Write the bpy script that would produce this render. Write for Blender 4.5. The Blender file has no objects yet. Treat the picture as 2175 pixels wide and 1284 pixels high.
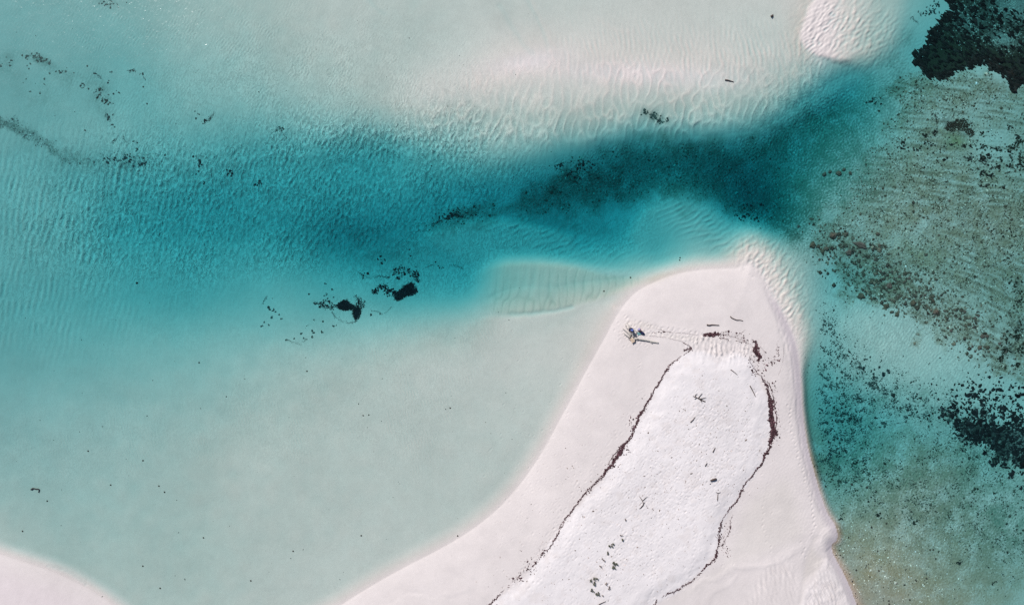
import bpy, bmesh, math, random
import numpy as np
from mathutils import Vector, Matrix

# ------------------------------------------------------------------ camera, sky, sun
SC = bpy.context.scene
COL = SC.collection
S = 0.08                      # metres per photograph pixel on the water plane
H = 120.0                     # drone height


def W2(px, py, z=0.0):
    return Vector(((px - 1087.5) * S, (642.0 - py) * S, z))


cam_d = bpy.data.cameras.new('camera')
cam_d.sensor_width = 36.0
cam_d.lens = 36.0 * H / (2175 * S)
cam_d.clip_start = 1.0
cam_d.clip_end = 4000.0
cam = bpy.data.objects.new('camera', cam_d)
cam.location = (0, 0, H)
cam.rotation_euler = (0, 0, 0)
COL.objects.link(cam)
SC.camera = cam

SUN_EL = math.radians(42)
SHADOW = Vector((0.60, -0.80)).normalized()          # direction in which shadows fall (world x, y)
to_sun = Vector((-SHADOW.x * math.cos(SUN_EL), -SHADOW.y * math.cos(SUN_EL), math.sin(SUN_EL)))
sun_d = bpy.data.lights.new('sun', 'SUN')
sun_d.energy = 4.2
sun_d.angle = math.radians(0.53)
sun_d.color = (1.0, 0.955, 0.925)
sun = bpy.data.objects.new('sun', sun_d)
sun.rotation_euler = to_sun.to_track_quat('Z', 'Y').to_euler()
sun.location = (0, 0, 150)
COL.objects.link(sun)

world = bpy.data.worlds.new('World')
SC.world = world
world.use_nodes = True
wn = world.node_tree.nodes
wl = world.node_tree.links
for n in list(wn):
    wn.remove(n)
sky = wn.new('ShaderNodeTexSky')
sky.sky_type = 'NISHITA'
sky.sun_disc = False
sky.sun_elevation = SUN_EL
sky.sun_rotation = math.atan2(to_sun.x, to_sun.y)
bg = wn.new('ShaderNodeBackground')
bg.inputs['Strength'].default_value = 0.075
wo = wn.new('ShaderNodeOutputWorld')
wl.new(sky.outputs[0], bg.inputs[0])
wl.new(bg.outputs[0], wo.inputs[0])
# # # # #
*EXERCISE DETAILS:* Without the pictures, please reproduce each line of the listing above exactly, from the first one through the line bearing "from mathutils import Vector, Matrix".

*FULL OUTPUT:*
Write the bpy script that would produce this render. Write for Blender 4.5. The Blender file has no objects yet. Treat the picture as 2175 pixels wide and 1284 pixels high.
import bpy, bmesh, math, random
import numpy as np
from mathutils import Vector, Matrix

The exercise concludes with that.